_PROVIDED MATERIAL_
______________________________
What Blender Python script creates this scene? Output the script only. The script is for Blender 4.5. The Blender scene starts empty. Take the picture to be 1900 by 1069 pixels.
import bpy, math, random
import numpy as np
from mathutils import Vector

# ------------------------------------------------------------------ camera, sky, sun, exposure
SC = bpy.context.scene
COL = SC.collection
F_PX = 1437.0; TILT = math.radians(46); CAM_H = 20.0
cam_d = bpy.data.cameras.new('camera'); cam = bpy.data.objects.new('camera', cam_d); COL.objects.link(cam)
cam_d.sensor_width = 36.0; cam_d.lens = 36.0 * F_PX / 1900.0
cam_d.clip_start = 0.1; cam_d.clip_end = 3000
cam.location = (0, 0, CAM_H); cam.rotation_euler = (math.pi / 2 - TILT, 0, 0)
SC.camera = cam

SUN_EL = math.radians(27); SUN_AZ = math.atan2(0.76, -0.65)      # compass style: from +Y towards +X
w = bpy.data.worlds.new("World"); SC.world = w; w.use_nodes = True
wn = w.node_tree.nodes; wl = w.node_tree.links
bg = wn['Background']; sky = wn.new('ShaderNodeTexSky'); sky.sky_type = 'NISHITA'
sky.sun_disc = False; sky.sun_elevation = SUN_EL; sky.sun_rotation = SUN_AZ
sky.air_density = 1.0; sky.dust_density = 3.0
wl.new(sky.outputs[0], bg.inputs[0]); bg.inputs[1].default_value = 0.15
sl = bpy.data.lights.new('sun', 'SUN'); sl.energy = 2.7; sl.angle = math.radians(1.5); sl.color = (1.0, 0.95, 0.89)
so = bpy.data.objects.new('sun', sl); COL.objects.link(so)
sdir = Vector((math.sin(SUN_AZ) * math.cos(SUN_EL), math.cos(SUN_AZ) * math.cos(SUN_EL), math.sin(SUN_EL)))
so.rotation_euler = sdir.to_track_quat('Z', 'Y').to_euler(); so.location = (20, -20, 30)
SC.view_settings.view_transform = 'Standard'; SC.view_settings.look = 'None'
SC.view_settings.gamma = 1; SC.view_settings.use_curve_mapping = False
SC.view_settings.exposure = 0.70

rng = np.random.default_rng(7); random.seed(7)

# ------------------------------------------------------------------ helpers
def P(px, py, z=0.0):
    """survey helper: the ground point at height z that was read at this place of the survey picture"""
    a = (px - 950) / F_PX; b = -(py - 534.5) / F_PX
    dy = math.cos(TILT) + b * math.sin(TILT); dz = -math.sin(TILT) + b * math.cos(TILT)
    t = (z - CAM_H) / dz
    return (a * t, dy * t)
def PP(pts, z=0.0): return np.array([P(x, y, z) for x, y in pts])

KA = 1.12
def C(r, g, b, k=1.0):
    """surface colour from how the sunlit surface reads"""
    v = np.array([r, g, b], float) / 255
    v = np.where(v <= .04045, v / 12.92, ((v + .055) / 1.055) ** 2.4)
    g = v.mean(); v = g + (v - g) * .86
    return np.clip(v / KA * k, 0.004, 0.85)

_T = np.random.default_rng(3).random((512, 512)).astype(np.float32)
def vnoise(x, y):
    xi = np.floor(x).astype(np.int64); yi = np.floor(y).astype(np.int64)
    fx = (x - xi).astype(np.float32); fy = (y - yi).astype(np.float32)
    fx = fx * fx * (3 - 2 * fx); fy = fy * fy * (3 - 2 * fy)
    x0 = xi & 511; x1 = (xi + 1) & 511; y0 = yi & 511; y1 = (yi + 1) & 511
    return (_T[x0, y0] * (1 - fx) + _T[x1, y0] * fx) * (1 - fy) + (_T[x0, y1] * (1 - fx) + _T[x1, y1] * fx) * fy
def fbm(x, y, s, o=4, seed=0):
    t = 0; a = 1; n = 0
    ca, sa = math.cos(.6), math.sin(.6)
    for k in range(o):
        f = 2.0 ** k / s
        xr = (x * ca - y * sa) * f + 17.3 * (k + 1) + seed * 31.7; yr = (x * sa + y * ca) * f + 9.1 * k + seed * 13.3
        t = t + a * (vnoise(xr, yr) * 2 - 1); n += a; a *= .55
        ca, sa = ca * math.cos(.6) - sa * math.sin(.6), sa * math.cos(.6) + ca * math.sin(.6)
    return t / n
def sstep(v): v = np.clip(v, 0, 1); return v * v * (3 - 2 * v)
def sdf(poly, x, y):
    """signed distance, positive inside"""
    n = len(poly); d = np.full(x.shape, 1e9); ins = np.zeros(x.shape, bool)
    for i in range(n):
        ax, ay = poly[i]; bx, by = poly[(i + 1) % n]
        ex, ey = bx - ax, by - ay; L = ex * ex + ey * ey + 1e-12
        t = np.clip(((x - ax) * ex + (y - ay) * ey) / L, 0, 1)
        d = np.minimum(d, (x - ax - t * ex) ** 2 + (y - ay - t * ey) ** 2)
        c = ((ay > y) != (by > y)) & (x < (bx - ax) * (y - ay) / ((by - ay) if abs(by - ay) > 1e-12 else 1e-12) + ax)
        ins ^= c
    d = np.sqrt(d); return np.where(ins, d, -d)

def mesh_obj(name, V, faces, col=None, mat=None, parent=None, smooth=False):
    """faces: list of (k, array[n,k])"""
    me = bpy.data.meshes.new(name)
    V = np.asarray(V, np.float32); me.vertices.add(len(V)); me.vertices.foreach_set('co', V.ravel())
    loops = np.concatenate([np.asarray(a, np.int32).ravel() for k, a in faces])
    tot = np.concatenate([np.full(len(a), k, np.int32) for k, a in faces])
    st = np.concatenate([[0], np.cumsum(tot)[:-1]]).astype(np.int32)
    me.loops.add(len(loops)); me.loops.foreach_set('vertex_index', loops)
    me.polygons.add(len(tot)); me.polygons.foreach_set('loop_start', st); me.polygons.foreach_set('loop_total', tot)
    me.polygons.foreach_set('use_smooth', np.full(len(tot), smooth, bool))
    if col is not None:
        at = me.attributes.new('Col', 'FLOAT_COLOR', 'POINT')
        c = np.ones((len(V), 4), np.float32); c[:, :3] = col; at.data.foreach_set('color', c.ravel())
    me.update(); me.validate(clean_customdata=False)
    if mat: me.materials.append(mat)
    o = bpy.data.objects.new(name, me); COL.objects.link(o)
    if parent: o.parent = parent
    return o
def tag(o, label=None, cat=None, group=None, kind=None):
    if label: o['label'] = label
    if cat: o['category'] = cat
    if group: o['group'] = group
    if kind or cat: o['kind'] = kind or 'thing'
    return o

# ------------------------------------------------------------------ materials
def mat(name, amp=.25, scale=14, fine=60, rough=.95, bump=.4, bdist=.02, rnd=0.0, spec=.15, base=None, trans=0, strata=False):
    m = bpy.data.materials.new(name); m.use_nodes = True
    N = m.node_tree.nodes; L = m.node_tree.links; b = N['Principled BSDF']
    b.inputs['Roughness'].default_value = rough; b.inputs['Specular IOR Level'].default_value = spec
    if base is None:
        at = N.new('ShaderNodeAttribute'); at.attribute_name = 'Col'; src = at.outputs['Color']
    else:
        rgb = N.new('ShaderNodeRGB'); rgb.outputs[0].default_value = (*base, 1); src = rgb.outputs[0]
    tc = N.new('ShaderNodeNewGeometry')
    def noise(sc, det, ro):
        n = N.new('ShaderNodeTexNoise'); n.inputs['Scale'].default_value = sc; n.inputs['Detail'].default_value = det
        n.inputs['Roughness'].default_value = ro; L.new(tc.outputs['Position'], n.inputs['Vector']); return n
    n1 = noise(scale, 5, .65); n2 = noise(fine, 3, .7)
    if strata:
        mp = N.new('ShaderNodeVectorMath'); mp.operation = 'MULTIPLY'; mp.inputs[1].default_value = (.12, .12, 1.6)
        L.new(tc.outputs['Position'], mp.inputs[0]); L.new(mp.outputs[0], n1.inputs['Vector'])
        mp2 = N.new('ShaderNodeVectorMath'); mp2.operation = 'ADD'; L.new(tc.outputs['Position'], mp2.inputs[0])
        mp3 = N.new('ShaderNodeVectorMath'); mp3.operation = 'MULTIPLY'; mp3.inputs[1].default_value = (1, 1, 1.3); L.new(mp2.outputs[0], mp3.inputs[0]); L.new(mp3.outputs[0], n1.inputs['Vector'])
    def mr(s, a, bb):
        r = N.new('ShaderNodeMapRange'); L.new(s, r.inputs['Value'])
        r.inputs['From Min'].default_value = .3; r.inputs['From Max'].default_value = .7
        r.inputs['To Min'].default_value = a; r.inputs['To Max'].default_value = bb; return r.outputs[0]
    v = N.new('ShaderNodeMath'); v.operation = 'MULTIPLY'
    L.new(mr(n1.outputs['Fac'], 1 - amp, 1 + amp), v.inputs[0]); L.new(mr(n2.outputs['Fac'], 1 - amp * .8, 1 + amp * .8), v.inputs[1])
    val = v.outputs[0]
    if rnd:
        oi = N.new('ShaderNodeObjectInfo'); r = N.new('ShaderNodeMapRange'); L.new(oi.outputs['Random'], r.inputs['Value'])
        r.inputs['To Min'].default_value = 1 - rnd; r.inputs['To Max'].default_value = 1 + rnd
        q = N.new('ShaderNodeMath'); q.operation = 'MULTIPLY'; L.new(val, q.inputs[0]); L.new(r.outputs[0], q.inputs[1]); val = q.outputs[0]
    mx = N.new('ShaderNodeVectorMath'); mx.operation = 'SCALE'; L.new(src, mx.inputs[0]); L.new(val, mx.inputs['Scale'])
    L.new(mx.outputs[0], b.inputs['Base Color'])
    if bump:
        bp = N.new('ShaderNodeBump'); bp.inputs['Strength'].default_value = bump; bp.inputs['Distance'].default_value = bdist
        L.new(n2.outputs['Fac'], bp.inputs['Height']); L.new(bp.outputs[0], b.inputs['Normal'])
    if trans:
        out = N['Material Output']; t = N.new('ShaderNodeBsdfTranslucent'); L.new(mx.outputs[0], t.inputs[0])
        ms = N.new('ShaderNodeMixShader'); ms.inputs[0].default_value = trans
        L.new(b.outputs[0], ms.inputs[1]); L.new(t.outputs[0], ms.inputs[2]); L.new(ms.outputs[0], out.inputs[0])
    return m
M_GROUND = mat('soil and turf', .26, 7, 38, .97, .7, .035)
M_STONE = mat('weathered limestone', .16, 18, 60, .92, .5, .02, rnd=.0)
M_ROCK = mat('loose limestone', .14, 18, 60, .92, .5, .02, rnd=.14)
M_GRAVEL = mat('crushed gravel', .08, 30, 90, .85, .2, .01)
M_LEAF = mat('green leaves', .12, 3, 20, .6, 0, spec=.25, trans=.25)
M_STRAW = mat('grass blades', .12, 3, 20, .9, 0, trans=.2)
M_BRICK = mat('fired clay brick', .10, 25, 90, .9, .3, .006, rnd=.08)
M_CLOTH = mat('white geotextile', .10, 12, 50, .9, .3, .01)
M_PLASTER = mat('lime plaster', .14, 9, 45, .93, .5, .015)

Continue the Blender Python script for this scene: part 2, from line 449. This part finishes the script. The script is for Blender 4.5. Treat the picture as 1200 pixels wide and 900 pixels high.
______________________________
_WHAT THIS TASK INVOLVES_
Copy out each line in the preceding records that contains "pixels".

_WRITTEN REPLY_
What Blender Python script creates this scene? Output the script only. The script is for Blender 4.5. The Blender scene starts empty. Take the picture to be 1900 by 1069 pixels.
Continue the Blender Python script for this scene: part 2, from line 449. This part finishes the script. The script is for Blender 4.5. Treat the picture as 1200 pixels wide and 900 pixels high.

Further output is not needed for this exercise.